PRS for Music has become a billion-pound collection society after collecting £1.08 billion in revenues for 2023 – up 12% year-on-year.

The UK organisation paid out a record £943.6 million of royalties for songwriters, composers and music publishers last year, with total royalty distributions increasing by £107.4m (12.8%) on 2022.

World tours by PRS members including Harry Styles, Sam Smith and Shania Twain, contributed to an overall 93% uptick in international live income, while international royalties collected through its Major Live Concert Service (MLCS) rose 210% from £6.2m to over £19m.

Royalties paid out from public performance, including live music, were up 2% to £3.7m in 2023, buoyed by tours by acts such as Arctic Monkeys, Burna Boy and Busted.
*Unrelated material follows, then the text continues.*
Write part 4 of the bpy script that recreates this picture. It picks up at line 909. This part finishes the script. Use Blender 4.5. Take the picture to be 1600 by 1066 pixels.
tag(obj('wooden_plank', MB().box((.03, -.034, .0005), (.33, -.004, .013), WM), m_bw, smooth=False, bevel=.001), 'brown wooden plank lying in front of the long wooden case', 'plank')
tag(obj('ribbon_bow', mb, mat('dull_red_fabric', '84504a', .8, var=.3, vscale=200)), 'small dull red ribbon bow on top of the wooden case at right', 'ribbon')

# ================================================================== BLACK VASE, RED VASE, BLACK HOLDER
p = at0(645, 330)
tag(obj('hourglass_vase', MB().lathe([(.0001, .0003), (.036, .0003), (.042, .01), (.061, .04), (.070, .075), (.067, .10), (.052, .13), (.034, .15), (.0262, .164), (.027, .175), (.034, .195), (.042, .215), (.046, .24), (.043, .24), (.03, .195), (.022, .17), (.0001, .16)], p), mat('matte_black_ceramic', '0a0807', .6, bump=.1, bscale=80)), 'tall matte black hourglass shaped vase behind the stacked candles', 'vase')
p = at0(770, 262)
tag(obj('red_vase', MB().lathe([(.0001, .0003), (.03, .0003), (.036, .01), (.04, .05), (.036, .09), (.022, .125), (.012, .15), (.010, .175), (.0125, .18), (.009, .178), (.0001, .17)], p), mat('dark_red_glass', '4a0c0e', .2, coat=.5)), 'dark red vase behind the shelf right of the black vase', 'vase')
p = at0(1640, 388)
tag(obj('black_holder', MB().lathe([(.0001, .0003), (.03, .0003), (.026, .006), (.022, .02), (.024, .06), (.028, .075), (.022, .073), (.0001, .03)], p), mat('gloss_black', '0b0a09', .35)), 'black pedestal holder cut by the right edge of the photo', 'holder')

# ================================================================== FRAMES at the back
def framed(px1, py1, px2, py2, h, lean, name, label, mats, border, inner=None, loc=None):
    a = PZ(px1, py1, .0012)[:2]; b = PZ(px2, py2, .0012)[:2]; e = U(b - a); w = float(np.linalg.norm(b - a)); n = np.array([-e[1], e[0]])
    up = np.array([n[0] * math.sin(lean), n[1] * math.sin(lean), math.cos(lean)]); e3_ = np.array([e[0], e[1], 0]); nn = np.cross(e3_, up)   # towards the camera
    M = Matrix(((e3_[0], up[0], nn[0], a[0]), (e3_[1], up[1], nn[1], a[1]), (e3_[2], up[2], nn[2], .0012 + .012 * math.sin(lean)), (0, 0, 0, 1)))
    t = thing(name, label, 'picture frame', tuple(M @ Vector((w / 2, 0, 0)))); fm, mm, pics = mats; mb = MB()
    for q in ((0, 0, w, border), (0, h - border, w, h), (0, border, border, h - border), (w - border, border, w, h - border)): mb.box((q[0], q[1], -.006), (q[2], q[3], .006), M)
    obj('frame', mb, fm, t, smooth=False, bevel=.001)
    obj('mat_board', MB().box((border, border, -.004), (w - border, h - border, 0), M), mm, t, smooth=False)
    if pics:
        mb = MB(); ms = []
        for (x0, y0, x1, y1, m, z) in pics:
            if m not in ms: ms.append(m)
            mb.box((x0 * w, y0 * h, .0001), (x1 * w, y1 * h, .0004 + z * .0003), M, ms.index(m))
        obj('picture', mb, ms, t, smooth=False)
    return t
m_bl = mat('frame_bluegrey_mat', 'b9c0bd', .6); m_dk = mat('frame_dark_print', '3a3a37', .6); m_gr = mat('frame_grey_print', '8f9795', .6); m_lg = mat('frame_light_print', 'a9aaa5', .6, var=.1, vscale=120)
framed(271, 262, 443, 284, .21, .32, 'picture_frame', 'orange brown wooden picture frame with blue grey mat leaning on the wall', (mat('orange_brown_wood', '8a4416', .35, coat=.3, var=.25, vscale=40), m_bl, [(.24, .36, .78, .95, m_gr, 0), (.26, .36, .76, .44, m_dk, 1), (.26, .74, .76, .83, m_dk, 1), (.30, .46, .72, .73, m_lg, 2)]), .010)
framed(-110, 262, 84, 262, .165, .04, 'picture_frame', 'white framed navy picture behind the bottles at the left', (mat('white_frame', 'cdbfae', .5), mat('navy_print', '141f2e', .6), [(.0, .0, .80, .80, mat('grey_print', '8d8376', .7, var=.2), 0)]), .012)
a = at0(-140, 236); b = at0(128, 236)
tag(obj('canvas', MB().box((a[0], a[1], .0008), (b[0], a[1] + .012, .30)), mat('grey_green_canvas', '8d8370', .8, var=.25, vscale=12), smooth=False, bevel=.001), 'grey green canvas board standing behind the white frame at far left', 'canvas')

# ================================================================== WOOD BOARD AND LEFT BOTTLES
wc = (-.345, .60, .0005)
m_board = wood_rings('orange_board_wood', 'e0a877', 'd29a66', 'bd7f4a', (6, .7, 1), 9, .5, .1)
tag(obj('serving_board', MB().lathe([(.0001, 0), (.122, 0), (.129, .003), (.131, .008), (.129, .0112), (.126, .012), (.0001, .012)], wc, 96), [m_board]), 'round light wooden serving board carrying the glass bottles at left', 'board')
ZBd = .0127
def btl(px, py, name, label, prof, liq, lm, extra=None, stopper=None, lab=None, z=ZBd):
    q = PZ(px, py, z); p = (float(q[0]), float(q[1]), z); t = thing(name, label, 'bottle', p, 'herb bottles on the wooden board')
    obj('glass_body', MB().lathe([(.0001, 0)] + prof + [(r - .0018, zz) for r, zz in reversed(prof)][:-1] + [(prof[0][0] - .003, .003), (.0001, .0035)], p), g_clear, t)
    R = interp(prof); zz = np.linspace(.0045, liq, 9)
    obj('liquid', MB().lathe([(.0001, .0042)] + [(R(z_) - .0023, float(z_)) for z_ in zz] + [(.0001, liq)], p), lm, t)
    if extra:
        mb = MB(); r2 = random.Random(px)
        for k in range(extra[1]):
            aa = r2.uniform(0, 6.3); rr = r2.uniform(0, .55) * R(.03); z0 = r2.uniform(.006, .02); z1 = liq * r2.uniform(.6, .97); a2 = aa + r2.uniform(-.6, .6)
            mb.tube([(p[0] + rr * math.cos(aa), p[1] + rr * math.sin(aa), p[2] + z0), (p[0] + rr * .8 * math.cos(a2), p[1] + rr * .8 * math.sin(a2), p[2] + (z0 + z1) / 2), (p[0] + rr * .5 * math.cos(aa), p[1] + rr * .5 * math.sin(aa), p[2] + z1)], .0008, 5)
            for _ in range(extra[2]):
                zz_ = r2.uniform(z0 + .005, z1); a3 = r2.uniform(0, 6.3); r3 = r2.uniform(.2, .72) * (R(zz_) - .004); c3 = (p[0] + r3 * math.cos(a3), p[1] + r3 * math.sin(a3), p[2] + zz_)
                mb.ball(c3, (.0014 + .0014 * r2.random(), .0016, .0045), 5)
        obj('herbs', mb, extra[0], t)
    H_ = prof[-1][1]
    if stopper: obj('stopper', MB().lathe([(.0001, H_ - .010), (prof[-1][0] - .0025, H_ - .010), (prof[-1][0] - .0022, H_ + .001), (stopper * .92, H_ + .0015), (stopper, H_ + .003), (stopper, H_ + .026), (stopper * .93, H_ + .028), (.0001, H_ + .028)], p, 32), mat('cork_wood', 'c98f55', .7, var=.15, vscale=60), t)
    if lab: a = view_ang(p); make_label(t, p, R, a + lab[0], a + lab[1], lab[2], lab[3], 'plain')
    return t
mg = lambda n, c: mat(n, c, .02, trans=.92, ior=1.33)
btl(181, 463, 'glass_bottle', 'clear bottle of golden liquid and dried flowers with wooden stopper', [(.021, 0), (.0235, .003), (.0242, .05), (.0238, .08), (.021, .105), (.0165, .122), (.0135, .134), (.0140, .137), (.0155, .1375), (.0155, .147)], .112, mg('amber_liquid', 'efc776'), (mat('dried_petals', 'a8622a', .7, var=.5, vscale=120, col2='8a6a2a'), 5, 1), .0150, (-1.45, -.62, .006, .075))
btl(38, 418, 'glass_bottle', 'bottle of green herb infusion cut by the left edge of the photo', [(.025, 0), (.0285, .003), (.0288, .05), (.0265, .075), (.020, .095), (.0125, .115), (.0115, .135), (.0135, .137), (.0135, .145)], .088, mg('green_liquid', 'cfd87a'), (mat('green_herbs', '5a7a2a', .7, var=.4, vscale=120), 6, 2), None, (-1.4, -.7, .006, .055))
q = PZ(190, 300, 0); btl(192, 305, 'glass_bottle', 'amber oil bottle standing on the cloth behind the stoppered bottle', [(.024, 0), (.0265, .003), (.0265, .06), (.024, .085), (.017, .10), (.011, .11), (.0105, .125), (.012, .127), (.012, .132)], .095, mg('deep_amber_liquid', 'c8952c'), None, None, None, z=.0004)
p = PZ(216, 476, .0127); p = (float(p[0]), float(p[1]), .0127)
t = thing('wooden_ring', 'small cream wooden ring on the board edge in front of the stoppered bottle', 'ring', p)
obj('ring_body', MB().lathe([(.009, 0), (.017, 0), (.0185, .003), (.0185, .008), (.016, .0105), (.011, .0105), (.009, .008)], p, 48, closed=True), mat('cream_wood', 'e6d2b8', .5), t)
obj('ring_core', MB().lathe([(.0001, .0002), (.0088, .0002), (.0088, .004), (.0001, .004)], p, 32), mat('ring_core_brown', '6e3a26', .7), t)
One-off special UK events such as Eurovision being hosted in Liverpool and Download Festival extending its lineup for its 20th anniversary were also credited as contributing factors.

PRS’ cost-to-income ratio also fell to a new low of just 9.2%, down from 9.3% the previous year.

“We’re shaping the future of our business and redefining how rights are managed globally”

“Our remarkable performance in 2023 is a testament to the team’s hard work behind the scenes of the music industry,” says PRS CEO Andrea Czapary Martin. “We’re not just surpassing financial milestones at the lowest cost-to-income ratio amongst our peers; we’re orchestrating a significant shift in the music business. My vision to ascend to a billion-pound society in royalties paid out isn’t just a goal – it reflects our commitment to music creators worldwide.

“We’re shaping the future of our business and redefining how rights are managed globally. For 110 years we have existed to ensure that every music creator receives fair compensation for their artistry, wherever and whenever their music is played.”

Meanwhile, a collective action, headed by Blur drummer Dave Rowntree, was launched against PRS last month on behalf of its writer members, claiming that the organisation misallocates ‘black box’ income.

The claim says that PRS, which represents the rights of more than 175,000 songwriters, composers and music publishers, is violating UK and EU competition rules because it unfairly distributes so-called ‘black box’ income – royalties paid to PRS that it has not been able to allocate to the owner.

“Musicians’ royalties, perhaps to the tune of hundreds of millions of pounds, have been paid to the wrong people”

The lawsuit says that most of the black box income belongs to PRS’s writer members, but distribution of the income is unfairly skewed in favour of publishers who end up receiving a large portion of the income that should be paid to writers. It seeks to recoup the difference between the black box income that writers should have been paid and what PRS actually paid them.

“I’ve agreed to be class representative because musicians’ royalties, perhaps to the tune of hundreds of millions of pounds, have been paid to the wrong people,” says Rowntree, who is working with law firm Maitland Walker. “It’s because of bad data and processes, and in today’s digitally connected world, there’s no excuse for either.”

PRS denies the allegations, which it says are” factually incorrect and fundamentally misrepresent our policies and operations”.

“PRS is owned by its members and its rules, which are robust and determined by members, treat the interests of both writers and publishers fairly,” it said in a statement. “The claim is based on a misinterpretation of PRS’ governance and operational practices, as well as the flow of royalties between publishers and the writers they represent.

“For over two years PRS has constructively engaged with the claimant’s legal representatives and has repeatedly offered to meet with the claimant. Despite this, and the misconceived nature of the claim, an application has been made for consideration by the Competition Appeal Tribunal.”